TASK DESCRIPTION → Gather, from the data below, each line in which the word "Blender" occurs.

◆ ◆ ◆ ◆

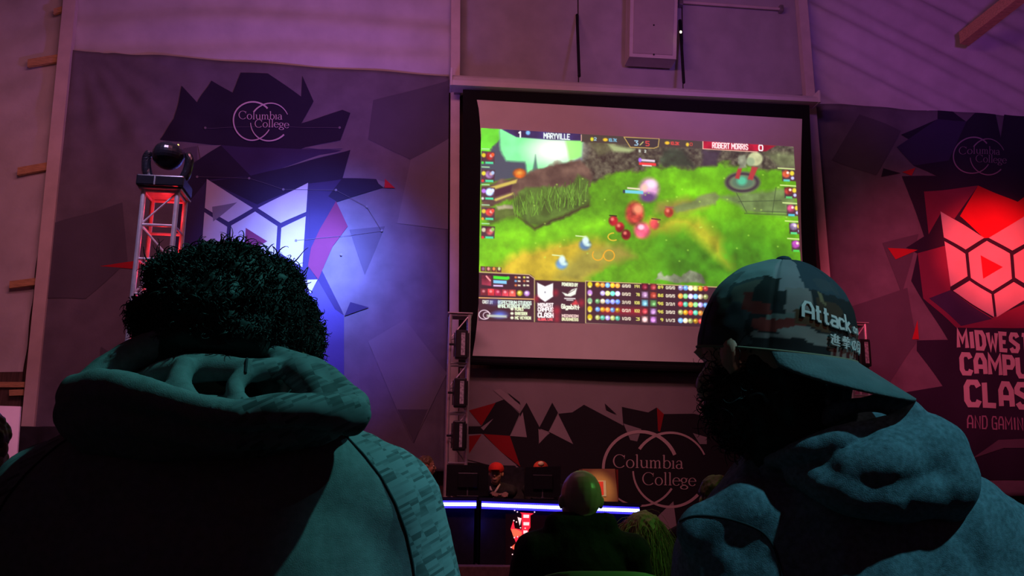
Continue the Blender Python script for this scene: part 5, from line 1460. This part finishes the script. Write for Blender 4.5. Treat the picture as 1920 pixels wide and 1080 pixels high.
# hair
hc = px(432, 604, LY + .02)
def hpx(u, v, dy=0.0): return px(u, v, LY + .02 + dy)
hp = [('e', hpx(430, 600), (.092, .108, .083), None), ('e', hpx(430, 650, -.005), (.094, .100, .075), None), ('e', hpx(440, 560, -.01), (.078, .085, .060), None),
      ('e', hpx(342, 527, 0), (.038, .055, .032), None), ('e', hpx(500, 534, 0), (.040, .055, .030), None), ('e', hpx(450, 502, 0), (.040, .05, .024), None),
      ('e', hpx(560, 640, .02), (.026, .05, .05), None), ('c', hpx(300, 600, .01), .030, hpx(296, 680, .02), .022), ('e', hpx(430, 700, -.02), (.075, .06, .05), None), ('e', hpx(575, 600, .0), (.014, .03, .03), None)]
me = blob(hp, .0045, 3); v = mv(me); n = mn(me)
mset(me, v + n * (.009 * vnoise(v, 28, 1) + .005 * vnoise(v, 64, 2) + .002 * vnoise(v, 140, 3))[:, None])
me2 = me.copy()
hair = adopt('hair', me, HAIR_B, man)
kp = lambda v: v[:, 2] > hc[2] - .035
strands('curly_locks', me2, 7500, .013, .10, .75, HAIR_B, hair, 5, keep=kp, r0=.0010, seg=6, spread=.25)
tl = px(430, 470, LY)
strands('curly_locks', me2, 260, .026, .02, .5, HAIR_B, hair, 6, keep=lambda v: (v[:, 2] > tl[2] - .03) & (abs(v[:, 0] - tl[0]) < .09), r0=.0012, seg=7, spread=.9)
bpy.data.meshes.remove(me2)

# ---- right: cap worn backwards, long dark hair, blue-grey hoodie
RY = 1.18
bx0 = px(1640, 1000, RY)[0]
az = math.radians(32)                       # brim: from straight at us towards the right
eb = np.array([math.sin(az), -math.cos(az), 0.0]); es = np.array([math.cos(az), math.sin(az), 0.0])
face_yaw = math.atan2(-eb[1], -eb[0]) - PI / 2
J = skeleton(bx0, RY + .04, 0, .25, 1.0, head=px(1432, 668, RY))
J.update(neck=px(1520, 880, RY + .02), chest=px(1620, 1150, RY + .02), shL=px(1385, 1040, RY + .01), shR=px(1925, 1085, RY - .02), elL=px(1290, 1480, RY + .05), elR=px(2080, 1500, RY))
J['wrL'] = np.array([bx0 - .16, RY + .32, .66]); J['wrR'] = np.array([bx0 + .10, RY + .32, .66])
Rf = rotz(face_yaw) @ rotx(-.10)
man2, fb = front_person('person in backwards patterned cap and blue-grey hoodie seen from behind', J, None, Rf, SKIN, RY)
pt, _ = body_prims(J, 1.06, .016, 'top')
pt += [('c', J['shL'], .080, px(1520, 985, RY - .01), .095), ('c', px(1600, 905, RY), .080, J['shR'], .082), ('e', px(1640, 1150, RY - .01), (.225, .12, .22), None),
       ('c', px(1560, 960, RY - .02), .10, px(1760, 1010, RY - .02), .10), ('c', J['shL'], .078, J['elL'], .062), ('c', J['shR'], .080, J['elR'], .062),
       ('c', px(1312, 990, RY - .02), .034, px(1400, 962, RY - .04), .042), ('c', px(1400, 962, RY - .04), .042, px(1510, 955, RY - .045), .040),
       ('c', px(1490, 1040, RY - .05), .046, px(1590, 990, RY - .068), .046), ('c', px(1590, 990, RY - .068), .046, px(1720, 1020, RY - .055), .05)]
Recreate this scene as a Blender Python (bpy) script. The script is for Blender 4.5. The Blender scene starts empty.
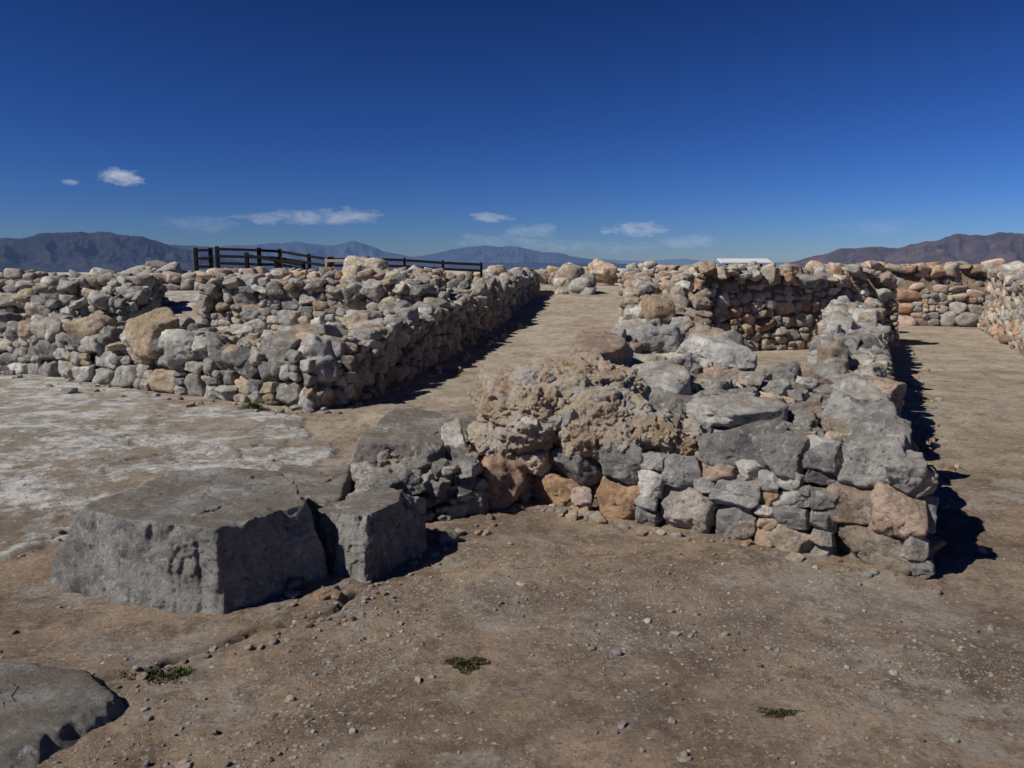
import bpy, bmesh, math, random
import numpy as np
from mathutils import Vector
R = np.random.default_rng(31)
scene = bpy.context.scene
scene.view_settings.view_transform = 'Standard'
scene.view_settings.look = 'None'
scene.view_settings.exposure = 0

# ------------------------------------------------------------------ noise
def _h(ix, iy, iz, seed):
    a = (ix * 374761393 + iy * 668265263 + iz * 1580030168 + seed * 974634777) & 0xFFFFFFFF
    a = ((a ^ (a >> 13)) * 1274126177) & 0xFFFFFFFF
    a = (a ^ (a >> 16))
    return (a & 0xFFFFFF) / float(0xFFFFFF) * 2 - 1
def vnoise(P, seed=0):
    i = np.floor(P).astype(np.int64); f = P - i; f = f * f * (3 - 2 * f)
    x, y, z = i[:, 0], i[:, 1], i[:, 2]; fx, fy, fz = f[:, 0], f[:, 1], f[:, 2]
    def L(a, b, t): return a + (b - a) * t
    c00 = L(_h(x, y, z, seed), _h(x + 1, y, z, seed), fx)
    c10 = L(_h(x, y + 1, z, seed), _h(x + 1, y + 1, z, seed), fx)
    c01 = L(_h(x, y, z + 1, seed), _h(x + 1, y, z + 1, seed), fx)
    c11 = L(_h(x, y + 1, z + 1, seed), _h(x + 1, y + 1, z + 1, seed), fx)
    return L(L(c00, c10, fy), L(c01, c11, fy), fz)
def fbm(P, octv=4, seed=0, gain=0.5):
    s = np.zeros(len(P)); a = 1.0; t = 0
    for o in range(octv):
        s += a * vnoise(P * (2.03 ** o) + o * 17.3, seed + o); t += a; a *= gain
    return s / t
def sstep(a, b, x):
    t = np.clip((x - a) / (b - a), 0, 1); return t * t * (3 - 2 * t)

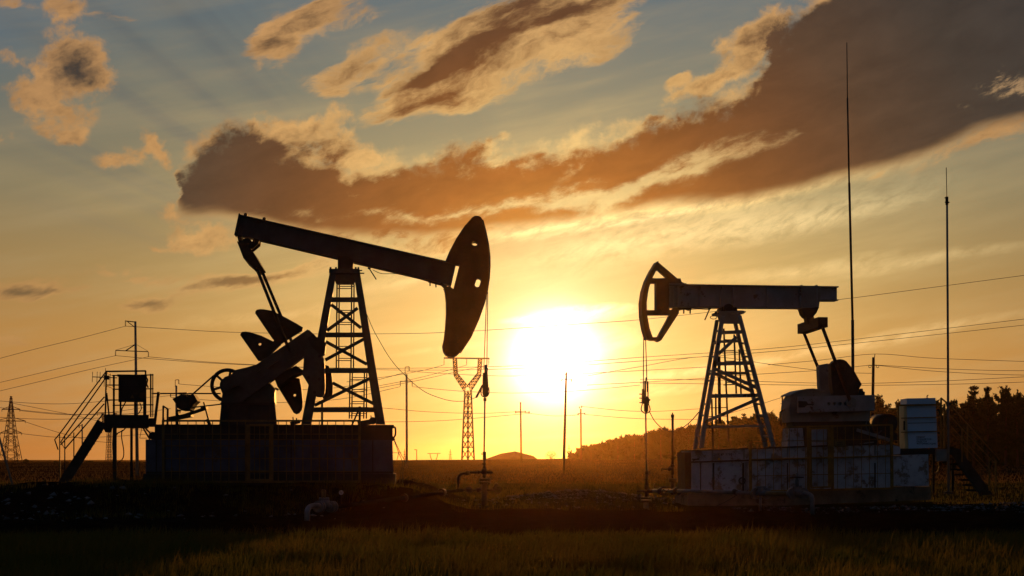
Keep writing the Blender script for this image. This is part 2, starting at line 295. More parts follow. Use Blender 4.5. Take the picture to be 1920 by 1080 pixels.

◆ ◆ ◆ ◆

ANSWER TO THIS EXERCISE →
Continue the Blender Python script for this scene: part 5, from line 1460. This part finishes the script. Write for Blender 4.5. Treat the picture as 1920 pixels wide and 1080 pixels high.
Recreate this scene as a Blender Python (bpy) script. The script is for Blender 4.5. The Blender scene starts empty.
Keep writing the Blender script for this image. This is part 2, starting at line 295. More parts follow. Use Blender 4.5. Take the picture to be 1920 by 1080 pixels.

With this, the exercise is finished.